I purchased 10 rolls of 35 gigabit and 50 sheets of 4x5 film. I ordered from photoimpx from their US web site. Here are my observations:

I have shot 35 or so of the 4x5 negs. I am currently working on a project to photograph the rural churches, school houses and meeting houses in the county in which I live. As a test for Gigabit, I shot it along side Kodak T-max 100 and Delta 100.

I started using the gigabit developed with the supplied developer. The negs look very thin but print fine using an enlarger. They are not very good for contact prints.
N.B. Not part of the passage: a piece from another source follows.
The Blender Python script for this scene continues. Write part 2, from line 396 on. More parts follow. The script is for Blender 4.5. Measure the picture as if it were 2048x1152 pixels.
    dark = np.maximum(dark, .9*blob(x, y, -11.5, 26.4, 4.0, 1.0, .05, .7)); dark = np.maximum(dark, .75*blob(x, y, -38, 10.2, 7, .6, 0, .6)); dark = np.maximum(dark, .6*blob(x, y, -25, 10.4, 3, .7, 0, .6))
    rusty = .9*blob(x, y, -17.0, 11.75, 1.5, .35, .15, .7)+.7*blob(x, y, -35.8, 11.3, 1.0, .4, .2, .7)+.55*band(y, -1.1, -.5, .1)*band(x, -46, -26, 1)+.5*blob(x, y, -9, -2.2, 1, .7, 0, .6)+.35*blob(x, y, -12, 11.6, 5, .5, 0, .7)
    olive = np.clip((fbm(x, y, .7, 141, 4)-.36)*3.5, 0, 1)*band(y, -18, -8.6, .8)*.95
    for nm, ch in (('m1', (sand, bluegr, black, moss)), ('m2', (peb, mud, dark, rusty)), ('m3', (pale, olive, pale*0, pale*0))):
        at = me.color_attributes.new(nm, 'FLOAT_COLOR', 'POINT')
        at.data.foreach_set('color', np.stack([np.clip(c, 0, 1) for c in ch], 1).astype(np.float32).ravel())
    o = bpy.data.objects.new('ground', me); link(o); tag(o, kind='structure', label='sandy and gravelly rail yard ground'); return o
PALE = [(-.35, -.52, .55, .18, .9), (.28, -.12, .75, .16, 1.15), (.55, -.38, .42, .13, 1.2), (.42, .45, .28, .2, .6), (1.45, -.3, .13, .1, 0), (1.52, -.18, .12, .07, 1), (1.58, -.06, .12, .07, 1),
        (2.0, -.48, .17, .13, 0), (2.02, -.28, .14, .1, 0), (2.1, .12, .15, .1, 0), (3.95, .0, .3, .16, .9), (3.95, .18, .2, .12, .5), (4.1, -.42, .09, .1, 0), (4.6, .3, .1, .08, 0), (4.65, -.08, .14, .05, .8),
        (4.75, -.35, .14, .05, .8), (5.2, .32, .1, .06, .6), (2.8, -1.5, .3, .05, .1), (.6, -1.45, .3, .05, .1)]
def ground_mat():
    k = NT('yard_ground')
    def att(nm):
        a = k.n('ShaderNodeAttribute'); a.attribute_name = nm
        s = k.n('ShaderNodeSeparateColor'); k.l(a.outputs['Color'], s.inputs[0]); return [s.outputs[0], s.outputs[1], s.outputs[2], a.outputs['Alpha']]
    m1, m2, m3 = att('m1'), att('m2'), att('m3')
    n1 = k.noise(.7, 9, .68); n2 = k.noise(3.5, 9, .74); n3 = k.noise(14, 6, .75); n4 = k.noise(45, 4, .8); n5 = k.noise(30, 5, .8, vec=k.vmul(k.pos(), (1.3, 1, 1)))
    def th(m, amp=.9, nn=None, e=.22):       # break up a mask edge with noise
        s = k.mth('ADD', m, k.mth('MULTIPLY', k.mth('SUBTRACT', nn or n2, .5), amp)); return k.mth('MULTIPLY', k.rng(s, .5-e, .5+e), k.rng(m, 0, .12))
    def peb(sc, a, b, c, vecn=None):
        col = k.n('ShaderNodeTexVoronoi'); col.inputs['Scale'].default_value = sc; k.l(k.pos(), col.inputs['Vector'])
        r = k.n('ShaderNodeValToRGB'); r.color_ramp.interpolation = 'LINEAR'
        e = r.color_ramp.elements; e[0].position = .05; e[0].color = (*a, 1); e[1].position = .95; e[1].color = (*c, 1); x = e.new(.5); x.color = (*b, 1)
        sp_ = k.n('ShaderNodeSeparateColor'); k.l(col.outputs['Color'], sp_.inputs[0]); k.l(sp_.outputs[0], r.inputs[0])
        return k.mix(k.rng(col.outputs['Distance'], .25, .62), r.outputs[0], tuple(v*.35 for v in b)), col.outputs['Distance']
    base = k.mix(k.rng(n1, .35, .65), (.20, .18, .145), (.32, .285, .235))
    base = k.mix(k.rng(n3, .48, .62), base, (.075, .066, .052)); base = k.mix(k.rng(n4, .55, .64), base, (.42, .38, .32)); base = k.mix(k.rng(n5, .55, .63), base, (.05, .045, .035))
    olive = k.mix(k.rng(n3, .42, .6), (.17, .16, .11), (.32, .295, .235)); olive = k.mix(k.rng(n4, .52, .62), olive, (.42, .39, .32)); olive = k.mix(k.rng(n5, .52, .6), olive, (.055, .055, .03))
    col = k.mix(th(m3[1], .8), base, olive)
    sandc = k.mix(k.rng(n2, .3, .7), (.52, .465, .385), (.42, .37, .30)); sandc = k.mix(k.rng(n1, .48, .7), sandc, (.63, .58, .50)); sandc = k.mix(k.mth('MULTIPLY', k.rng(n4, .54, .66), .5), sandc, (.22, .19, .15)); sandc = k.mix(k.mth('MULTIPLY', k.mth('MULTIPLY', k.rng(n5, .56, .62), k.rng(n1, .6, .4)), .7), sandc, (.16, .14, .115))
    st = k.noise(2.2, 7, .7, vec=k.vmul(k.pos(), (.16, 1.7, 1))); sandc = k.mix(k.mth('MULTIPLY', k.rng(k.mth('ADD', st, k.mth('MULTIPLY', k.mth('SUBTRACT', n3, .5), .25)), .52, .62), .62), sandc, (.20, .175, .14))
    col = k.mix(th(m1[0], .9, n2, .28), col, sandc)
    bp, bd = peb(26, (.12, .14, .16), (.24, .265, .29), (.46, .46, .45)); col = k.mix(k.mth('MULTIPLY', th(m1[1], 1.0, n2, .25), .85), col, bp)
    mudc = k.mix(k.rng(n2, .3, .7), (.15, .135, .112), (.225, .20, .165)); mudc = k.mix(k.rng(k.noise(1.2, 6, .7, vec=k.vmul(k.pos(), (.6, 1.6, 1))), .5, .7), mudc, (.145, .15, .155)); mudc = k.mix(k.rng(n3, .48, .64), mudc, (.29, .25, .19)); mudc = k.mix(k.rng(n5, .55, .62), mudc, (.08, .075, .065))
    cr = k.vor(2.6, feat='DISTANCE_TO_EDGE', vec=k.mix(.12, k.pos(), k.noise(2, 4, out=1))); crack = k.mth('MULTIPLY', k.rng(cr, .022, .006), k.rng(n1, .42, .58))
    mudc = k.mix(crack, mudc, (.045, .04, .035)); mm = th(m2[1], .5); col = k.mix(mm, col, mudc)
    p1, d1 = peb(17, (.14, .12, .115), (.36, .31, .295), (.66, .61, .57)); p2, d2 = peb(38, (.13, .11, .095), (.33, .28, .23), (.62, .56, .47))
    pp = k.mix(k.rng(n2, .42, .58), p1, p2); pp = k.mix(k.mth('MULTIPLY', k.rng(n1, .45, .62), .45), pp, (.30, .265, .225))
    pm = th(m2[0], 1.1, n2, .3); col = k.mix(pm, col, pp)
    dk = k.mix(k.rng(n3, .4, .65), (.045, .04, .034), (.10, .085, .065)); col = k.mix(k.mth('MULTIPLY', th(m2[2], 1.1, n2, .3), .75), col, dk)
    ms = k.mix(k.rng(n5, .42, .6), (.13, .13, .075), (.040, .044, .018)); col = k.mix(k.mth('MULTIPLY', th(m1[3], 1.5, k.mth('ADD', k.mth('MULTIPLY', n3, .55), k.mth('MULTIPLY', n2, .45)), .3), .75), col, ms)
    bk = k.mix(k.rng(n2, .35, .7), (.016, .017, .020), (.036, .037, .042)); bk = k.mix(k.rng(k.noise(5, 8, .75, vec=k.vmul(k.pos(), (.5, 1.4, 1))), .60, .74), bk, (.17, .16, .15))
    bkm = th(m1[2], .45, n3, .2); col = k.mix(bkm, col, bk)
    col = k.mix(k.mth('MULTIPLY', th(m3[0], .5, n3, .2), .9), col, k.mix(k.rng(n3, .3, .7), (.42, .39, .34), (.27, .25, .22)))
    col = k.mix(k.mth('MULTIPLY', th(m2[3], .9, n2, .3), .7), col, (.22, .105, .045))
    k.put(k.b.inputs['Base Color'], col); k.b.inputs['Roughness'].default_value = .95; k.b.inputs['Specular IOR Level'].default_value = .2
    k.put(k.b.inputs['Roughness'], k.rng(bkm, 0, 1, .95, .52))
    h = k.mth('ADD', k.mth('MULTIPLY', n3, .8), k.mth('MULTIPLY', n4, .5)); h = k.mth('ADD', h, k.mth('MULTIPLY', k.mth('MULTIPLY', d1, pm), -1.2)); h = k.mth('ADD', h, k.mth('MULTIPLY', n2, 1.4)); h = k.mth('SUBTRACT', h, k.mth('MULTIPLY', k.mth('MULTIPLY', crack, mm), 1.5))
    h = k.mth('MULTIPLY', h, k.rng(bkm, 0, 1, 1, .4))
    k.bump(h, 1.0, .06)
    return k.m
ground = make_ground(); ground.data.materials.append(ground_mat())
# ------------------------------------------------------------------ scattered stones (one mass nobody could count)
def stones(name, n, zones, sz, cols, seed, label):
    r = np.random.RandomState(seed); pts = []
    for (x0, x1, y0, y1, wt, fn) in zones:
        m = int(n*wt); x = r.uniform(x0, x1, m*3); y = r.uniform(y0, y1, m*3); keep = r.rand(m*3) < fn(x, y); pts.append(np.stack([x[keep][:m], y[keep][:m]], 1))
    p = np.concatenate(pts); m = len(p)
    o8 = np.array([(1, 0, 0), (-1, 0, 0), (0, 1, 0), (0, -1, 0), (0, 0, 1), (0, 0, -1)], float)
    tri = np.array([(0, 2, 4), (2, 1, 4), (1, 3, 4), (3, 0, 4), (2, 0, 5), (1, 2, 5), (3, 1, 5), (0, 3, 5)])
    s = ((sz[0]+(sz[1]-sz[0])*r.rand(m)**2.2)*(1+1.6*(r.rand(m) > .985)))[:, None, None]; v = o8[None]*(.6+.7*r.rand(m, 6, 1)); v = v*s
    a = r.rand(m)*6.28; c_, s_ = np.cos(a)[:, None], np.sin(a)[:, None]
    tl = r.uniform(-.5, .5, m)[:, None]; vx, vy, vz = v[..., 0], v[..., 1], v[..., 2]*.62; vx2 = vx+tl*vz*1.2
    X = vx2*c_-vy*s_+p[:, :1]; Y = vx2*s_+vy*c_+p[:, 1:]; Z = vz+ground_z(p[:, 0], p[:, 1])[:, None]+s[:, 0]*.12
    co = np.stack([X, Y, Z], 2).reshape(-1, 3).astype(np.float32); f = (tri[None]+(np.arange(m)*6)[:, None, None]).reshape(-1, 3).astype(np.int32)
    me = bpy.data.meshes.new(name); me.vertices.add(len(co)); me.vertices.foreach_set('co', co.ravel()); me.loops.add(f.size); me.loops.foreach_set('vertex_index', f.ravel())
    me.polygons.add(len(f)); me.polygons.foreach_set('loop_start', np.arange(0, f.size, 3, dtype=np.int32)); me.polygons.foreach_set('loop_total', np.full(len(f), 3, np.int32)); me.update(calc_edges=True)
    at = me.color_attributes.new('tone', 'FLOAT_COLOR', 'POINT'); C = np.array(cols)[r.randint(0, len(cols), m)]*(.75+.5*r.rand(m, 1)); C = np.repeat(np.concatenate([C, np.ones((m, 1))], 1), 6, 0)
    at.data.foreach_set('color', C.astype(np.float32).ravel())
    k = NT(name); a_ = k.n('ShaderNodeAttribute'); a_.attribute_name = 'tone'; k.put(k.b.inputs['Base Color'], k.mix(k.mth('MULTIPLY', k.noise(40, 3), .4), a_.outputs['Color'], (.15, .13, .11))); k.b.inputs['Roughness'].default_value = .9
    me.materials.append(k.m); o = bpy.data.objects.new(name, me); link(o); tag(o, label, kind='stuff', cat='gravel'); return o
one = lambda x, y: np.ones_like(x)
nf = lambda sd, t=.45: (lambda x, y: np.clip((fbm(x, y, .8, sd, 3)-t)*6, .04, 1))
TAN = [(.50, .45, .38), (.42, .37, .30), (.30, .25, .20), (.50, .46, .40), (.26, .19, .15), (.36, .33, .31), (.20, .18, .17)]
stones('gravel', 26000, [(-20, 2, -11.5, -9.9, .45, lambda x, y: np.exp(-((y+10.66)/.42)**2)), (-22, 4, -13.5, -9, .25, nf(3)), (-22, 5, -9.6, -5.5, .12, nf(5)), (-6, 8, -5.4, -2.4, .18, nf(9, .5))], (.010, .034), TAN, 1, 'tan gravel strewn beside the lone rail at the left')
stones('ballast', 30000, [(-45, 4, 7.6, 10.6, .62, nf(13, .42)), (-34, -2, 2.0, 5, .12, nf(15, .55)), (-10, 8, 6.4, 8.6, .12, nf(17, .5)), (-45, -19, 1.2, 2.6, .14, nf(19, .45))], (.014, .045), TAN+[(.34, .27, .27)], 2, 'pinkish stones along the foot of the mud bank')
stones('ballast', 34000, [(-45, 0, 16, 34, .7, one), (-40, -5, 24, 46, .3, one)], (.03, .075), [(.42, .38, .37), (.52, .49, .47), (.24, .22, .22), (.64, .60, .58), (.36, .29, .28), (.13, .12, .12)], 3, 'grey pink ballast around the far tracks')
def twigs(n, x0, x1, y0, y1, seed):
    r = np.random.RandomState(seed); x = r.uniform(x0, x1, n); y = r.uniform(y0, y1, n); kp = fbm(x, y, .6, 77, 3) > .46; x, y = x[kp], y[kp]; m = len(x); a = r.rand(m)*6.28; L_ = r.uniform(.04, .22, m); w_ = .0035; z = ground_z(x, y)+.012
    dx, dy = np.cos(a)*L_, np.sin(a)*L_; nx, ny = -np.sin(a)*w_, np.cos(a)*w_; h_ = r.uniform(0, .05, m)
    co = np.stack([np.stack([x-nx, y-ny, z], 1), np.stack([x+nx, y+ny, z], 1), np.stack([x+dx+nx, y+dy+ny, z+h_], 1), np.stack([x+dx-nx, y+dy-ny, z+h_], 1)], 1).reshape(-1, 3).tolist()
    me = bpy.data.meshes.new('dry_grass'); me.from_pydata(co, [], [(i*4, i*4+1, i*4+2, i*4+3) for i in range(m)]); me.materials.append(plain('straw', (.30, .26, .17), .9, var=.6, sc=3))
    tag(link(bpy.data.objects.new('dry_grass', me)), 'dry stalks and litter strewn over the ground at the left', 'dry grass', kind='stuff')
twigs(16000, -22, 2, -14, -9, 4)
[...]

From my side by side comparisons, I found I like Gigabit better than the Kodak oor Ilford in contrasty situations. The Gigabit has a very long stright line. I can "overexpose" one stop, keep the highlights on the straight potion of the curve and still get good shadow detail. With the Delta and Kodak film, I get almost no shadow detail or blow the highlights, or I have to use n- development to keep them on the straight one. I took three negatives of a church, only the gigabit showes detail in the stained glass window which was partially in the shade.

I have shot kodak Tech film in the past and I have never liked the tone or lack of edge sharpness. In the past, fine grain=low edge acutance. Gigabit film is a quantum leap forward in this regard. I have found excellent tone even in large prints.

I have started making contact platinum prints from the gigabit film. I develop the negs in PMK pyro, however. I followed the instructions for n+ development for Kodak Tech Pan film from Hutchins Complete book of pyro. It worked very well for the gigabit film. The gigabit film, developed in pyro, delivers very good contact prints, it allows more seperation in the highlights--perfect for platinum prints--than delta 100 or T-max, but retains much more detail in the shadows.

I have not swithed completely to gigabit because of its low speed and high cost. But for the very contrasty scene, it is my 'go to film." I hope they bring it out in roll film and 8x 10.

Jarred McCaffrey
22-Apr-2002, 14:34

Could you give us the web address for photoimpx. I can't seem to locate it on t he web using search engines and I would love to try this film myself.